A walk in Conservation Park

This year, spring break was anything but ordinary. Without any concrete travel plans, we defaulted to a “staycation” where we visited different sites and establishments in our hometown. With Panama City Beach being a top beach destination, we have always found a lot of options to recreate and entertain closer to home. I was therefore not surprised to find TripAdvisor named Panama City Beach as the No.2 “Emerging Destination” in the world as its Travelers Choice 2021 Best of the Best Awards. Naturally, most tourists come for the emerald-green water on the sugar white sand beaches but not to be forgotten are nearby state parks which provide a wonderful break for an early or late afternoon walk or bike ride away from the crowds. One of my favorite of these is the Panama City Beach Conservation Park.

This park is perfect for cyclists, nature lovers, bird watchers and trail seekers with over 24miles of trails on 2900acres. With 12 different trails as short as 0.6miles and as long as 11miles, it provides a family friendly option to accommodate physical activity for all ages including furry family members 😊. Located off Panama City Beach Parkway also known as Back Beach Road, is easily accessible to tourists and locals. There is no entrance fee at the park and there is ample parking on arrival at the visitor’s center. The visitors center is located at the southeast corner of the park and has public restroom facilities, garbage disposal and drinking water station. It does not have attendants, but the park rangers and staff are available and often seen maintaining the grounds. There are maps available at drop boxes and a larger map on the wall with pictures which tell the history of the park.

Conservation Park was established by the city of Panama City Beach in cooperation with the Florida Department of Environmental Protection. Made up of mostly pine tree and cypress domes, it was founded with the dual purpose of protecting and balancing the natural resources while providing outdoor recreational opportunities. In the 1920s and 1930s, the park site was used for turpentine production with resin from the pine trees. A poster collage of several pictures illustrating the process with written detailed explanations can be found at the visitor building. There are also pictures of common park wildlife, plants, and vegetation and we took photographs of these so we could identify any we would come across during our walk. After reviewing a few trail options, we decided on the “green” trail which was approximately a 1.7mile loop.

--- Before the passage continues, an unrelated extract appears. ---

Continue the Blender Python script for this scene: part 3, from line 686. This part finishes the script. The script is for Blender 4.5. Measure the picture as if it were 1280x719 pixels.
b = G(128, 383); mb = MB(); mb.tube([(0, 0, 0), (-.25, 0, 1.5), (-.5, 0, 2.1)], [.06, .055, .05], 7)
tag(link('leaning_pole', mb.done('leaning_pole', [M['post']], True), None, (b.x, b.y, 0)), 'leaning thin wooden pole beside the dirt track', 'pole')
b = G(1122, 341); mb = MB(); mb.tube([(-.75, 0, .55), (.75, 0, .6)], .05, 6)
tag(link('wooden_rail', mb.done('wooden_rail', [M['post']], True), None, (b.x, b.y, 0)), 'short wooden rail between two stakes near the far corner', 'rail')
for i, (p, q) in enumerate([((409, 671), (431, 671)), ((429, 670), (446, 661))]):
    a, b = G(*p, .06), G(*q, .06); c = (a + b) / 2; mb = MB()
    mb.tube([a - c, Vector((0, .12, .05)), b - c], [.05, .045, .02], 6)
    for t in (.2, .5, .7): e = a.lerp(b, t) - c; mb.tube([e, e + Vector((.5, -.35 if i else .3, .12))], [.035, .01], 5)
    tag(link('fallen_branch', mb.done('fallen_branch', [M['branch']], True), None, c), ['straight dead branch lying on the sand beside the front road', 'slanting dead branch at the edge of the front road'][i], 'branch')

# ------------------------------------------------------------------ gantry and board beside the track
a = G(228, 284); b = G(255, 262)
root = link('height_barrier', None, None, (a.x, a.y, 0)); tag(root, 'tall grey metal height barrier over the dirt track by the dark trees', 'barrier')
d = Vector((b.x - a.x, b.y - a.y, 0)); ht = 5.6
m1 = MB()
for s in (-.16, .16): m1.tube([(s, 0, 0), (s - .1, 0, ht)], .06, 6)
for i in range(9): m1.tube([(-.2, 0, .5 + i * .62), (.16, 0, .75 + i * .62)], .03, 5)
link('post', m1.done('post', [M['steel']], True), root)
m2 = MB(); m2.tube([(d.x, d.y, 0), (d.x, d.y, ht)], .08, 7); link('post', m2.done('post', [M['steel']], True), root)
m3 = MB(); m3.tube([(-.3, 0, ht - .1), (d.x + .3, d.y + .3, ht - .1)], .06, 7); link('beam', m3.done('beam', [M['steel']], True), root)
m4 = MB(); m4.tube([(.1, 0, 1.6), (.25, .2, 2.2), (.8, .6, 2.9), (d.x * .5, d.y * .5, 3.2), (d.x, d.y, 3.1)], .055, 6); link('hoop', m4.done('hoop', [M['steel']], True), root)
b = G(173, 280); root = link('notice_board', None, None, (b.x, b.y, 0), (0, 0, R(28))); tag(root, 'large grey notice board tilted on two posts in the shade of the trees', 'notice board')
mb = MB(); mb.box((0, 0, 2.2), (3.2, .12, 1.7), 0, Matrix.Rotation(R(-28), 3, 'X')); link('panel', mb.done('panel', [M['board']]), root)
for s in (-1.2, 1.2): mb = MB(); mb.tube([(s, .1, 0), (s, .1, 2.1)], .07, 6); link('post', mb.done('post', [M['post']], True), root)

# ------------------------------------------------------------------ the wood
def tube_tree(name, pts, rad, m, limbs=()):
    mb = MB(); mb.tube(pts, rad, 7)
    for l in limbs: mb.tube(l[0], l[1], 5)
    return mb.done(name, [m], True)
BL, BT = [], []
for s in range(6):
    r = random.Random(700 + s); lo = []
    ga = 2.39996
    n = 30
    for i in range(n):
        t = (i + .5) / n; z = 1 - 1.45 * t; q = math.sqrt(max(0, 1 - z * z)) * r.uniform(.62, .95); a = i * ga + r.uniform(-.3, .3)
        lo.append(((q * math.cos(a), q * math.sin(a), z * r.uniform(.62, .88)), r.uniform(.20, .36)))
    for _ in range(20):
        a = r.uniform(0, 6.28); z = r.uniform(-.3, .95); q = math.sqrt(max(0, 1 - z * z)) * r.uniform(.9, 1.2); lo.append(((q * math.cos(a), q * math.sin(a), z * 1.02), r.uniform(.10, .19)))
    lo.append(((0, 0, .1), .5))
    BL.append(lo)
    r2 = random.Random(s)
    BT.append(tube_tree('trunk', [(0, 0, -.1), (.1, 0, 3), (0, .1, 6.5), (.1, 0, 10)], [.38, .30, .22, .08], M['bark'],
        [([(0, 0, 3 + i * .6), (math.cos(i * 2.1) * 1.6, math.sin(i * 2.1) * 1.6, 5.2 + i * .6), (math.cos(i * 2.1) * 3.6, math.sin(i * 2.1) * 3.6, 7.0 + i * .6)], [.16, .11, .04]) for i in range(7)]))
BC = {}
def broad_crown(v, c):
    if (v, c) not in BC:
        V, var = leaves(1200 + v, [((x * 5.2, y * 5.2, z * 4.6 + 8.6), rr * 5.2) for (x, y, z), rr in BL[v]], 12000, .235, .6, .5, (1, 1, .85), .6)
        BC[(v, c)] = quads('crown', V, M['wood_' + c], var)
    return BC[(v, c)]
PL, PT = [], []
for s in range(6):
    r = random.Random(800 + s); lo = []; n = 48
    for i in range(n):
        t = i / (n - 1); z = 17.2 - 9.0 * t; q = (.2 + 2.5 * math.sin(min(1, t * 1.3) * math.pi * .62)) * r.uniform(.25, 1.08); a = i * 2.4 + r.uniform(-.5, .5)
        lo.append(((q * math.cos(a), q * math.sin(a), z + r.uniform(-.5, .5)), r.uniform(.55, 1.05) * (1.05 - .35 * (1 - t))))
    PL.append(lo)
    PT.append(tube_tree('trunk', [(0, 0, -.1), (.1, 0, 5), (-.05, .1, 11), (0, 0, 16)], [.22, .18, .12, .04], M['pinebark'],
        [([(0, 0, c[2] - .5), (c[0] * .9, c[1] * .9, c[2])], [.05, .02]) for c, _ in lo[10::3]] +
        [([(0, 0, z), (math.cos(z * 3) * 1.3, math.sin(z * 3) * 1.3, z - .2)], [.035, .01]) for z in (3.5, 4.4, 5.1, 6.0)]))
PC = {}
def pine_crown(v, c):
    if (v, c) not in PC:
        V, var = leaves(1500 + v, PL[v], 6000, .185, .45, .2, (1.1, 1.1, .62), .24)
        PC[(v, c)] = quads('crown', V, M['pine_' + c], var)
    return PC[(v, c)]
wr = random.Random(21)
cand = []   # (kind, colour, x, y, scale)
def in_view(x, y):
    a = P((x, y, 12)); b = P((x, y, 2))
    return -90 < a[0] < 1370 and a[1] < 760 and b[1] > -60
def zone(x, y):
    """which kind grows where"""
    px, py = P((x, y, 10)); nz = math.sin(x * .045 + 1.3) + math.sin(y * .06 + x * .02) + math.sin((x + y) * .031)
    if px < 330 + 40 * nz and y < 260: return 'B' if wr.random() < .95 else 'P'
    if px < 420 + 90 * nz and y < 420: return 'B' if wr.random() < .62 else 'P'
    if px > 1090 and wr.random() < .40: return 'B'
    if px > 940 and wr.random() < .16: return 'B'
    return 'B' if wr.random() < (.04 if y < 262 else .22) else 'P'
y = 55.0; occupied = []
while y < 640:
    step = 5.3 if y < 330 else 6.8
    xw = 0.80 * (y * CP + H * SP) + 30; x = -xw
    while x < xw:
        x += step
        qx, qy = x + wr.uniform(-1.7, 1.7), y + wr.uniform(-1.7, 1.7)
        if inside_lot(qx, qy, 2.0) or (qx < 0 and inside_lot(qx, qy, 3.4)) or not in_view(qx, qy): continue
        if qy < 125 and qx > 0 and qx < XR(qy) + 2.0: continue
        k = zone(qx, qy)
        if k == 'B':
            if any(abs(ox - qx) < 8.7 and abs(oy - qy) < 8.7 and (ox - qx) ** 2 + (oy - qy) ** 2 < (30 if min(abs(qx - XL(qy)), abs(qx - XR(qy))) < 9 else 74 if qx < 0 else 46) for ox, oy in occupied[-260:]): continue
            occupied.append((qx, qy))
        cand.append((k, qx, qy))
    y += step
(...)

Our trail started from the building and led us past the picnic and “classroom area” of the park which is designed for presentations to large groups with multiple benches for seating but of course this is out of use at this time. There was a charcoal smell in the air and we immediately noticed throughout the park burned vegetation. It was a great opportunity to discuss the practice of prescribed burning. There are signs along the trail which have detailed descriptions of the plants and wildlife. The trails have boardwalks that lead through cypress dunes and over wetlands. Even though some part of this trail were narrow compared to others, there was still enough space for two way traffic. It was nice to see couple of families walking the park and a few cyclists and some people walking their dogs. Of note, there is a dog waste station behind the visitor building at the end of the green trail.

As we walked through the park, it would seen this part was spared most of the destruction of Hurricane Michael (CAT 5) in 2018. With our youngest in a baby carrier and pacing the younger children along the trail, we completed the walking trail in approximately 45minutes. We carried water bottles in our backpacks which I highly recommend considering how unusually hot it can get on a spring afternoon in Florida’s panhandle.

At the end of our trail our younger two children were fairly exhausted but so pleased they completed the trail by themselves. It was just fitting that we got in the car and headed for nearby Pier Park for a well deserved lunch!